Dominated convergence theorem

In measure theory, Lebesgue's dominated convergence theorem provides sufficient conditions under which almost everywhere convergence of a sequence of functions implies convergence in the L1 norm. Its power and utility are two of the primary theoretical advantages of Lebesgue integration over Riemann integration. It is widely used in probability theory, since it gives a sufficient condition for the convergence of expected values of random variables. == Statement of the theorem == Lebesgue's Dominated Convergence Theorem. Let {fn} be a sequence of real-valued measurable functions on a measure space...

rehband

@Chris'ssis Ah okay

Chris's sis

Back to my work, trying to finish some proofs.

rehband

@Chris'ssis Good luck, I will continue doing exercises

Chris's sis

@rehband Thanks! The same to you! ;)

Khallil

5:21 PM

This set theory is neat stuff, @BalarkaSen.

Balarka Sen

what made you think that?

it is neat, in any case.

Khallil

Some of these questions are just so cool that I can't help but admire set theory (or at least the minority I've seen).
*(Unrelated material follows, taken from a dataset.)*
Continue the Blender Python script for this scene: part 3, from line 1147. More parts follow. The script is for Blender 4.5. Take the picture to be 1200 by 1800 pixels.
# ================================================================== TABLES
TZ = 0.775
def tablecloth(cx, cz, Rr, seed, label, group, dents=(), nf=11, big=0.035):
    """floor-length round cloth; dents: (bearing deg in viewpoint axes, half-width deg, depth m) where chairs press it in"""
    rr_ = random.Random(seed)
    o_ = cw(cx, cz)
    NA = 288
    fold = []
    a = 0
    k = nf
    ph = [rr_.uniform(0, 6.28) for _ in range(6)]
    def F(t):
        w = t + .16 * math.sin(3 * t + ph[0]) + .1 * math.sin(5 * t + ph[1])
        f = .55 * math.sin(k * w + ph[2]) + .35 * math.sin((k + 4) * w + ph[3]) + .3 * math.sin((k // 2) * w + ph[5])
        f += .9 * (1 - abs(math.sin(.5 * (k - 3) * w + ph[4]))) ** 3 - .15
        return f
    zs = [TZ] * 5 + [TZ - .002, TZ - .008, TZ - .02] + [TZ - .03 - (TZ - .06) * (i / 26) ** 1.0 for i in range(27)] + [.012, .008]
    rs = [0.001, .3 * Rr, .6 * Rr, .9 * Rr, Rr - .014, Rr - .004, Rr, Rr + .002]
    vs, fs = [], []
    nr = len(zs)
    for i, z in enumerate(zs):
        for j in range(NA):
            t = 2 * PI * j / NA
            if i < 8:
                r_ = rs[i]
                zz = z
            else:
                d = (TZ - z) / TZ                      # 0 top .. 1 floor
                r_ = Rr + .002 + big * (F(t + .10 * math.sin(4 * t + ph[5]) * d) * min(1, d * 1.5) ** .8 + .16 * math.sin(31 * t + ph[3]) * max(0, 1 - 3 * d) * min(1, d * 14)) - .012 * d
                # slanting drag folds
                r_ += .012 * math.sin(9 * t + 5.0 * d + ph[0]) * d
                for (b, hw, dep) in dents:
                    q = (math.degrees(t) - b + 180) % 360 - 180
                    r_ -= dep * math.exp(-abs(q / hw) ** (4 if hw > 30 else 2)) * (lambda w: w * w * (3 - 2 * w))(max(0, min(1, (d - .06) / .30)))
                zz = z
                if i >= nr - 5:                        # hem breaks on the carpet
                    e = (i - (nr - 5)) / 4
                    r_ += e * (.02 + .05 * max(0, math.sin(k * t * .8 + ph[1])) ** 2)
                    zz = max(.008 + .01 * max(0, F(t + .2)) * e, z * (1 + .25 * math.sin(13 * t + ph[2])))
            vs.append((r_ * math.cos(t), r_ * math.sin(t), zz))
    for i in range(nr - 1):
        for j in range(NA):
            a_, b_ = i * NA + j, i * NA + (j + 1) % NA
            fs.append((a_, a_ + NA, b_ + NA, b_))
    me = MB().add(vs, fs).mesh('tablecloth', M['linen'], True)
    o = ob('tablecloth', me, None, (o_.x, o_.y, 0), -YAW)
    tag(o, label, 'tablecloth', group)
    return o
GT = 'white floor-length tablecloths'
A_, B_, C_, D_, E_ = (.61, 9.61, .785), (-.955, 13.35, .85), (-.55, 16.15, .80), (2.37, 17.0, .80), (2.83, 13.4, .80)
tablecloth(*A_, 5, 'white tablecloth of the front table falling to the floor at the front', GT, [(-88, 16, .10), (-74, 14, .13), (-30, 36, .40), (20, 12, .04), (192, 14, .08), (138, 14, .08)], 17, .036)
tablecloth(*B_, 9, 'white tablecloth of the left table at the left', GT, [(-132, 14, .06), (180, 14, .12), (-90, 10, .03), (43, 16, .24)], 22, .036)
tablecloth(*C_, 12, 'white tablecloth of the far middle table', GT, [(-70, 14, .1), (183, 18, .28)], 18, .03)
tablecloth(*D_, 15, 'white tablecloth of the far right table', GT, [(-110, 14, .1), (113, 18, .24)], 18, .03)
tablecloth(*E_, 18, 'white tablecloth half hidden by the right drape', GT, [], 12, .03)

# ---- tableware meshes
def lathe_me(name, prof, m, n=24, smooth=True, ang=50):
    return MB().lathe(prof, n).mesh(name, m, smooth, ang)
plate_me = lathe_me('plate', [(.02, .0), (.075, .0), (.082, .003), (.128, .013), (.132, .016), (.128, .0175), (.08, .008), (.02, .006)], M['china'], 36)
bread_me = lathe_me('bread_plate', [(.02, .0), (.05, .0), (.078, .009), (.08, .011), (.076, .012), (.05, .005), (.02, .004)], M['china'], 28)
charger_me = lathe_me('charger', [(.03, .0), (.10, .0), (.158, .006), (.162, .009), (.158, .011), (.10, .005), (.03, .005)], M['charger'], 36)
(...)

I've got a question that just seems so clear but I can't prove it's truth. Unless I draw it in $\mathbb{R}^2$, that is. Would that be acceptable?

Balarka Sen

depends on what the question is

Khallil

I'm one step ahead of you! The question is to determine the truth of the equality $(\mathbb{R} - \mathbb{Z}) \times \mathbb{N} = (\mathbb{R} \times \mathbb{N}) - (\mathbb{Z} \times \mathbb{N})$.

Balarka Sen

Ah

Khallil

5:25 PM

It's to do with the Cartesian product being distributive across multiplication, right?

Balarka Sen

well, it's easy to do that by just explicitly writing the elements and using that one includes another and the other includes that proof for equality.

Khallil

I think I get what you're saying. I'm trying to use the fact that $\mathbb{Z} \subsetneq \mathbb{R}$ in my explanation.

Would it not be hard to explicitly write down the elements considering that $\mathbb{R}$ is included?

Balarka Sen

Let $(x, y) \in (\Bbb R - \Bbb Z) \times \Bbb N$

Can you show that it's in the other one also?

Khallil

Urm.

Well.

Negative, captain.

Balarka Sen

Can you prove that $(x, y) \in \Bbb R \times \Bbb N$?